Gerald Mitchell, 33, was executed by lethal injection on 22 October in Huntsville, Texas for the robbery and murder of a man who tried to buy marijuana from him.
In June 1985, Charles Marino, 20, and his brother-in-law, Kenneth Fleming, 15, went to a Houston park to buy marijuana. They met Mitchell, then 17, who offered to sell to them. Mitchell and an unidentified accomplice got in Marino's car. Mitchell then pulled a sawed-off 12-gauge shotgun on the men and forced them to drive to a vacant house. After Mitchell took $25 and Marino's car keys, the accomplice told Mitchell to leave them there. When Mitchell asked the accomplice to get some rope, the accomplice left and did not return. Mitchell then forced Marino and Fleming to sit on the floor. He shot Marino in the chest from a distance of ten feet. Fleming rolled into a ball and then Mitchell shot him. Marino was killed, but Fleming survived.
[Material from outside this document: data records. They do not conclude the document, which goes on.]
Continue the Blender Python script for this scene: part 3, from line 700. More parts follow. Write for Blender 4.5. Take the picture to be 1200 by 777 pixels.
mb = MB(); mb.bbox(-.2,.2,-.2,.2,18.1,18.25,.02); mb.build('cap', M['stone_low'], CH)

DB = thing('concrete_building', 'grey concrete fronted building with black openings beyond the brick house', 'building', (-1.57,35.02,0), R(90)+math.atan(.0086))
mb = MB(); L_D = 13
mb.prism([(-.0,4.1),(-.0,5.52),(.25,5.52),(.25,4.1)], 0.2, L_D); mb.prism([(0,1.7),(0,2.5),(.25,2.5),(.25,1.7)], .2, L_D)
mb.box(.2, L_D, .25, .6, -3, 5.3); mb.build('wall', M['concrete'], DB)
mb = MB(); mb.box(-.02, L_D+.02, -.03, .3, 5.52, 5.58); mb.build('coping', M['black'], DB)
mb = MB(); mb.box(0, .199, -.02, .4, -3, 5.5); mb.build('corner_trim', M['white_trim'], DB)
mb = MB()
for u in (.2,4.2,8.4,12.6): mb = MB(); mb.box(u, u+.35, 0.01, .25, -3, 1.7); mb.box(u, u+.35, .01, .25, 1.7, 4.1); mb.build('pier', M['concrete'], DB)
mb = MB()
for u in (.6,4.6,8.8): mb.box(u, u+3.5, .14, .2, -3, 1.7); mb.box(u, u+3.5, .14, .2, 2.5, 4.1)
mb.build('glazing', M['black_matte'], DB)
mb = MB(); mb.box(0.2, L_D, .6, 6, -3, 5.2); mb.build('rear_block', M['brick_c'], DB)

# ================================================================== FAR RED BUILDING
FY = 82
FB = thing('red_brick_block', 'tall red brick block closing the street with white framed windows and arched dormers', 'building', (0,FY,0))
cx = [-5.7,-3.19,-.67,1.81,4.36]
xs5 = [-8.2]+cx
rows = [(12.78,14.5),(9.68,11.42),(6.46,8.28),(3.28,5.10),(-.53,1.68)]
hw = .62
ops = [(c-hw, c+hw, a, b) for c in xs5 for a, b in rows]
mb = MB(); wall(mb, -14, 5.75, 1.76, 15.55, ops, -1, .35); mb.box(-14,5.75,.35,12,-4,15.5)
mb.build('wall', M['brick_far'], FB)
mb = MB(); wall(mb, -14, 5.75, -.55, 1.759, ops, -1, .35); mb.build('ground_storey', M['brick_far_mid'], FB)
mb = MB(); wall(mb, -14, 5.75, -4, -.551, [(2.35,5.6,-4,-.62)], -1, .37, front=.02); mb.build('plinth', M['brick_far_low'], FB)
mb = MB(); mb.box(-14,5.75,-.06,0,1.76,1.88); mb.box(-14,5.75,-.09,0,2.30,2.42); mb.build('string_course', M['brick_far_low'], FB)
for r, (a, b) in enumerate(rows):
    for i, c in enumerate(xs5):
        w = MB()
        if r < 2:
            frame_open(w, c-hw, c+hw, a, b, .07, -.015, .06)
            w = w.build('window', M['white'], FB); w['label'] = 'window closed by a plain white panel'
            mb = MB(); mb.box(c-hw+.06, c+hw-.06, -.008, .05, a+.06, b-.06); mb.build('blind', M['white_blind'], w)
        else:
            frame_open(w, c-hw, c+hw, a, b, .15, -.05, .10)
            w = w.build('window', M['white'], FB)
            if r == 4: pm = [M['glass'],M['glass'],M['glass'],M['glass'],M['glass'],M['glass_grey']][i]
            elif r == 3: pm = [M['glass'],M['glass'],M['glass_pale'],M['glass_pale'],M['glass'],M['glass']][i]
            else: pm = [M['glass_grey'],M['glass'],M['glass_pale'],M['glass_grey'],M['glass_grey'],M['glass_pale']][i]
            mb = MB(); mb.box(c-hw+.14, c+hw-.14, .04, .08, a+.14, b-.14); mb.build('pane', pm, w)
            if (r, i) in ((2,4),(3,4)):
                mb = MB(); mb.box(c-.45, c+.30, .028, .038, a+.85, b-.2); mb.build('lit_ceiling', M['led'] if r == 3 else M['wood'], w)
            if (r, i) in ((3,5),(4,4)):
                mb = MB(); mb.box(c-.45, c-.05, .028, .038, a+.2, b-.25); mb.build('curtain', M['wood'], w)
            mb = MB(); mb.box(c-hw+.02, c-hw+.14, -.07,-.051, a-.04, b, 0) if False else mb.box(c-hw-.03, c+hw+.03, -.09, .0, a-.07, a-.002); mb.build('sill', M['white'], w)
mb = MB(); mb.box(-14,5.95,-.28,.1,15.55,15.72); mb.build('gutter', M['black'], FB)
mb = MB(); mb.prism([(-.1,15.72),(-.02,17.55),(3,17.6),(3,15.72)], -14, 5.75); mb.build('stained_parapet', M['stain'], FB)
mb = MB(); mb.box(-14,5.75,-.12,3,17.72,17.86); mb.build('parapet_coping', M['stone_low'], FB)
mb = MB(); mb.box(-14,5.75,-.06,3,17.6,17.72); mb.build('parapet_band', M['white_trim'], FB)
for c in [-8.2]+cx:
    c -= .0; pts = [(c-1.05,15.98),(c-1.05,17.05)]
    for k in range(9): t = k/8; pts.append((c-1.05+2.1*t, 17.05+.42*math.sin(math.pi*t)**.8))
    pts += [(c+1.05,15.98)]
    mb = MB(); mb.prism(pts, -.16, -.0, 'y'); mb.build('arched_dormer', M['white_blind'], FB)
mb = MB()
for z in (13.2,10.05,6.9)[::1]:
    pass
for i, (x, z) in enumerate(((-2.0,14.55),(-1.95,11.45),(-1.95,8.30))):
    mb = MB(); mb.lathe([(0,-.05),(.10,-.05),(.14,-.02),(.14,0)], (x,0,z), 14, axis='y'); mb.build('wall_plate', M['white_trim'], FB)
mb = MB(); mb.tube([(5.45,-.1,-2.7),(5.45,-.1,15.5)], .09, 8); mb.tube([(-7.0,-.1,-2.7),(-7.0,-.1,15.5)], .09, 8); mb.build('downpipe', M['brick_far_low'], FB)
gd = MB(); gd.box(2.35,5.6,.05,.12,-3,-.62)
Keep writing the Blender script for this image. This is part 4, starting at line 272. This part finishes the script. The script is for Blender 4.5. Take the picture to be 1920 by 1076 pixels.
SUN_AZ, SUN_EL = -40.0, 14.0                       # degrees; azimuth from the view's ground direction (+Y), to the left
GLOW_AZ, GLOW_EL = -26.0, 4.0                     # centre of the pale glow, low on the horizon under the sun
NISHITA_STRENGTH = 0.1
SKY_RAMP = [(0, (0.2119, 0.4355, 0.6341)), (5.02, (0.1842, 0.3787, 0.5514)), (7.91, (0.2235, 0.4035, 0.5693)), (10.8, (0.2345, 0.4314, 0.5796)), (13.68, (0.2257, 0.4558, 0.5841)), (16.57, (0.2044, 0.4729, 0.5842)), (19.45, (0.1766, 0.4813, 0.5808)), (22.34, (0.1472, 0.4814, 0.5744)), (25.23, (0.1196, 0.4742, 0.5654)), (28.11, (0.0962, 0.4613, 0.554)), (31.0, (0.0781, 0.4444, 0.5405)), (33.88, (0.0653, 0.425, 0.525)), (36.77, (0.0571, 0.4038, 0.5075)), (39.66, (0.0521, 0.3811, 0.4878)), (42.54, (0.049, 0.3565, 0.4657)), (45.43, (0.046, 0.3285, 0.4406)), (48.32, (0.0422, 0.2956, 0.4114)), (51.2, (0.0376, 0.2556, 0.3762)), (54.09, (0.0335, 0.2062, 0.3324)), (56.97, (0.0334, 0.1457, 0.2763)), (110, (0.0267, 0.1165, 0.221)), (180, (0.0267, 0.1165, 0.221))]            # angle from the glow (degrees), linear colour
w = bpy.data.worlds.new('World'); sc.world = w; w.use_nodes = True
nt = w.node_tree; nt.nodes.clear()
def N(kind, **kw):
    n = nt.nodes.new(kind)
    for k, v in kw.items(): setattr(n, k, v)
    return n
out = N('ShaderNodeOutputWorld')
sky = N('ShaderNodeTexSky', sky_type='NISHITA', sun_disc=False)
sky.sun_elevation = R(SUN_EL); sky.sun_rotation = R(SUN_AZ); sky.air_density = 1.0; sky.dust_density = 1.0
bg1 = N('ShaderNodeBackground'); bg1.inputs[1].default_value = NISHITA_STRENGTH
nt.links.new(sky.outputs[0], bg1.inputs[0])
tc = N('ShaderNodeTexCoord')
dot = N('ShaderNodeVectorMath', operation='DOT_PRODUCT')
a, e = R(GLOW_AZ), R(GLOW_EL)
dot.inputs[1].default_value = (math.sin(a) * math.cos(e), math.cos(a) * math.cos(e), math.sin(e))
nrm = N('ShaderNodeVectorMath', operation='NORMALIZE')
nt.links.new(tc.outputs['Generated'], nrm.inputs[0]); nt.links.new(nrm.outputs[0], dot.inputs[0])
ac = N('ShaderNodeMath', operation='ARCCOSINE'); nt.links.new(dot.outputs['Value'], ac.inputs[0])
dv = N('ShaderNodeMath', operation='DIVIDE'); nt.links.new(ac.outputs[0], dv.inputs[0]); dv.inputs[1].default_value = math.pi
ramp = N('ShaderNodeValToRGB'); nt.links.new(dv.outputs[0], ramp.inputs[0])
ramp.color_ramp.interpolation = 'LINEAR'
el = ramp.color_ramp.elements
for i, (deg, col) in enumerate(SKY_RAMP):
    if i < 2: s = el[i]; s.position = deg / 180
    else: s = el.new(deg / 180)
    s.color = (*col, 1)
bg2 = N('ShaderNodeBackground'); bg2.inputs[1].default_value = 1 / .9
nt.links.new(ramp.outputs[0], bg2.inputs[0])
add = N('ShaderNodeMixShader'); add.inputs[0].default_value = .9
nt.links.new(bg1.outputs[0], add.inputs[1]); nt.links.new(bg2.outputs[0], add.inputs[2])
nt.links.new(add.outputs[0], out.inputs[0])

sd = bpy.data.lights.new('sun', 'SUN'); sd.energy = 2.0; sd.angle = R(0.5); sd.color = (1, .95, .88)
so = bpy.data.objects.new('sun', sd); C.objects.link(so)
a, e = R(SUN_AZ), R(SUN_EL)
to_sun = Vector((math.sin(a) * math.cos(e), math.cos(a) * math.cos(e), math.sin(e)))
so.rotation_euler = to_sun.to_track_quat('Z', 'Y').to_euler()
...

Donald Newsome was walking in the vicinity of the vacant house, heard shots, and saw Mitchell coming out of the back of the house with a shotgun over his shoulders. Mitchell told him he was "just shooting some birds," and drove off in Marino's 1980 Pontiac TransAm.
The same day he killed Marino, Mitchell shot and killed another man, Hector Manguia, 18, when he refused to give Mitchell a necklace he demanded.
Mitchell was arrested in Corpus Christi seven days later, driving Marino's car. He gave police a written confession where he admitted shooting Marino and Fleming, but he claimed it was an accident.
In April 1986, a jury convicted Mitchell of the capital murder of Charles Marino and sentenced him to death. All of his appeals in state and federal courts were denied. Mitchell was also convicted of attempted capital murder in the Fleming shooting and given a 60-year sentence. He was also given a 60-year sentence for the murder of Hector Manguia.